Рабочая секция Петроградского Совета уже совершенно серьезно постановила перевести бывшую царскую семью в Кронштадтскую крепость под охрану моряков. Но Романовы продолжали оставаться в Царскосельском дворце.
Зато около трех десятков человек из высших царских сановников уже в марте оказались в Трубецком бастионе Петропавловской крепости, где они давали показания Чрезвычайной следственной комиссии Временного правительства. Корреспонденту кадетской «Речи» в виде большого исключения разрешили посетить место заключенных и «тайно», через тюремный глазок, посмотреть на людей, которые еще вчера вместе с царем вершили судьбы людей и всей страны, были столпами режима.

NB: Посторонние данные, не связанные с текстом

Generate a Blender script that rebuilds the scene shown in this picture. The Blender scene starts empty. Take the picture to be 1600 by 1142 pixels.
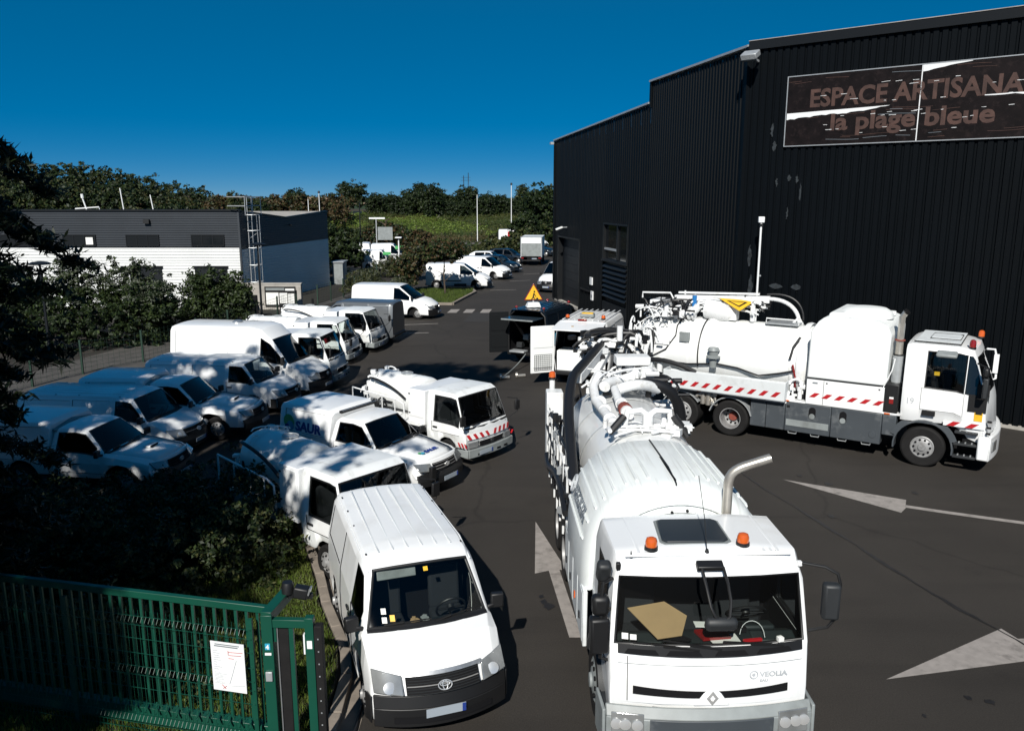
import bpy, bmesh, math, random
import numpy as np
from mathutils import Vector, Matrix
random.seed(7); rng = np.random.default_rng(7)
R = math.radians
SC = bpy.context.scene
COL = SC.collection

# ---------------------------------------------------------------- camera, sky, sun, exposure
cam_d = bpy.data.cameras.new('camera'); cam = bpy.data.objects.new('camera', cam_d); COL.objects.link(cam)
cam.location = (0, 0, 6.8); cam.rotation_euler = (R(90 - 11.8), 0, 0)
cam_d.sensor_width = 36; cam_d.lens = 1275 / 1600 * 36; cam_d.clip_end = 3000; cam_d.clip_start = .1
SC.camera = cam
SHX, SHY = .27, 1.26                       # shadow offset per metre of height
EL = math.atan(1 / math.hypot(SHX, SHY)); ROT = math.atan2(-SHX, -SHY)
W = bpy.data.worlds.new('World'); SC.world = W; W.use_nodes = True
nt = W.node_tree; bg = nt.nodes['Background']
sky = nt.nodes.new('ShaderNodeTexSky'); sky.sky_type = 'NISHITA'; sky.sun_disc = False
sky.sun_elevation = EL; sky.sun_rotation = ROT % (2 * math.pi)
sky.altitude = 9000; sky.air_density = .9; sky.dust_density = 0; sky.ozone_density = 10
hs = nt.nodes.new('ShaderNodeHueSaturation'); hs.inputs['Saturation'].default_value = 1.6; hs.inputs['Hue'].default_value = .494
gm = nt.nodes.new('ShaderNodeGamma'); gm.inputs[1].default_value = .45
nt.links.new(sky.outputs[0], gm.inputs[0]); nt.links.new(gm.outputs[0], hs.inputs['Color']); nt.links.new(hs.outputs[0], bg.inputs[0])
bg.inputs[1].default_value = .15
sd = bpy.data.lights.new('sun', 'SUN'); sd.energy = 5; sd.angle = R(.53); sd.color = (1, .965, .9)
sun = bpy.data.objects.new('sun', sd); COL.objects.link(sun)
sun.rotation_euler = Vector((-SHX, -SHY, 1)).to_track_quat('Z', 'Y').to_euler()
SC.view_settings.view_transform = 'Standard'; SC.view_settings.look = 'None'
SC.view_settings.exposure = .25; SC.view_settings.gamma = 1
SC.render.engine = 'CYCLES'

# ---------------------------------------------------------------- materials
def mat(name, col, rough=.6, metal=0, coat=0, spec=.5, var=0, vscale=3, bump=0, bscale=40, dirt=None, dirt_amt=0, dscale=1.5, trans=None):
    m = bpy.data.materials.new(name); m.use_nodes = True; n = m.node_tree; b = n.nodes['Principled BSDF']
    b.inputs['Roughness'].default_value = rough; b.inputs['Metallic'].default_value = metal
    b.inputs['Coat Weight'].default_value = coat; b.inputs['Coat Roughness'].default_value = .08
    b.inputs['Specular IOR Level'].default_value = spec
    c = n.nodes.new('ShaderNodeRGB'); c.outputs[0].default_value = (*col, 1); out = c.outputs[0]
    tc = n.nodes.new('ShaderNodeTexCoord')
    if var:
        t = n.nodes.new('ShaderNodeTexNoise'); t.inputs['Scale'].default_value = vscale; t.inputs['Detail'].default_value = 5
        n.links.new(tc.outputs['Object'], t.inputs['Vector'])
        mr = n.nodes.new('ShaderNodeMapRange'); mr.inputs[1].default_value = .3; mr.inputs[2].default_value = .7
        mr.inputs[3].default_value = 1 - var; mr.inputs[4].default_value = 1 + var; n.links.new(t.outputs[0], mr.inputs[0])
        v = n.nodes.new('ShaderNodeVectorMath'); v.operation = 'SCALE'; n.links.new(out, v.inputs[0]); n.links.new(mr.outputs[0], v.inputs['Scale']); out = v.outputs[0]
    if dirt:
        t = n.nodes.new('ShaderNodeTexNoise'); t.inputs['Scale'].default_value = dscale; t.inputs['Detail'].default_value = 8; t.inputs['Roughness'].default_value = .65
        n.links.new(tc.outputs['Object'], t.inputs['Vector'])
        mr = n.nodes.new('ShaderNodeMapRange'); mr.inputs[1].default_value = .52; mr.inputs[2].default_value = .72
        mr.inputs[3].default_value = 0; mr.inputs[4].default_value = dirt_amt; n.links.new(t.outputs[0], mr.inputs[0])
        x = n.nodes.new('ShaderNodeMix'); x.data_type = 'RGBA'; n.links.new(mr.outputs[0], x.inputs[0]); n.links.new(out, x.inputs[6]); x.inputs[7].default_value = (*dirt, 1); out = x.outputs[2]
    n.links.new(out, b.inputs['Base Color'])
    if bump:
        t = n.nodes.new('ShaderNodeTexNoise'); t.inputs['Scale'].default_value = bscale; t.inputs['Detail'].default_value = 4
        n.links.new(tc.outputs['Object'], t.inputs['Vector'])
        bp = n.nodes.new('ShaderNodeBump'); bp.inputs['Strength'].default_value = bump; bp.inputs['Distance'].default_value = .01
        n.links.new(t.outputs[0], bp.inputs['Height']); n.links.new(bp.outputs[0], b.inputs['Normal'])
    return m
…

Ни одному из смертных, писал корреспондент, не удавалось раньше проникнуть в эту страшную тюрьму в качестве зрителя. Сюда попадали только те, которые живыми отсюда никогда не выходили. Они сидели в этом каменном мешке, «ожидая часа жестокой расправы». Сейчас здесь все было по-другому. С арестованными обращались вежливо, у них был солдатский харч: в 7 часов утра им выдавали кипяток с хлебом, в 12 часов – обед (щи и каша), в 4 часа – кипяток, в 7 часов вечера – ужин (каша). В сутки каждый получал по три-четыре фунта черного хлеба и полфунта белого. Заключенные сами убирали камеры. Им разрешали прогулки.
Разумеется, в считанные минуты одним глазом трудно рассмотреть заключенного в одиночной камере человека. И все же. Сухомлинов (бывший военный министр) производит тягостное впечатление, делился своими впечатлениями корреспондент. Это исхудавший старик с седой бородой, клочками торчащей в разные стороны; он мутным взором уставился в узкий «глазок», проделанный в двери, через который на него смотрели. Штюрмер, сгорбившись, сидел на кровати, спиной к двери. Анна Вырубова крестилась. Около нее куча икон и костыль. Без костыля она не могла ходить, хотя после аварии на железной дороге, в которую она попала, прошло два года. Протопопов ходил из угла в угол по камере, не обращая никакого внимания на то, что делается за дверями. Здесь сидел также тот, кто раньше вешал узников. Это жандарм Собщанский. Он /83/ пластом лежал на кровати, окутанный клубом табачного дыма.
Да, удручающая картинка. Но, как говорят, получили по заслугам.